Mikey Marsh – the dumbest kid in school. He flunked out of Innsmouth Elementary. But WOW! can that kid swim! Probably end up being a fisherman just like the rest of his familial ilk.






Rending Richie Pickman – ghoulish mortal. Crappy painter. Dead guy. Now undead guy. Sure, he digs up bodies in the graveyard and feasts upon them; but the roadkill sandwiches?!?! He actually auditioned for George Romero's Something Something of the Dead but was turned down for the part because his performance wasn't believable. Rending Richie is actually his DJ name.






Insomnio the Night Boss (nightgaunt) – What did the nightgaunt say to the gug? Nothing. Nightgaunts don't have mouths. Or faces. Despite his diminutive size, Insomnio has become the leader of the nightgaunts in the Dreamlands. He is able to harass dreamers in their sleep and sometimes manifest in physical form.
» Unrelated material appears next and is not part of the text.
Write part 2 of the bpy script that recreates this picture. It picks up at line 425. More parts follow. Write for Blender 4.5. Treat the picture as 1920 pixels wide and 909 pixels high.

He makes nocturnal visits to torment sleepers in Carcosa, O'edi Vdrazew, Evapculah, and Detroit.


Sherman the Shantak (he's not just fabulous, he's shantakular!) – shantaks are giant, scaly birds. Sherman has pinkish iridescent scales which sparkle when light hits them. “You mean he's a glitter dragon!” “No, he's a. . .” “Yay! I wanna be the glitter dragon!”








Floating Head of H. P. Lovecraft – Is he a zombie head? Is he a ghost head? Is he just a quantomonstrophic pandimensional floating head? How does he go to the bathroom?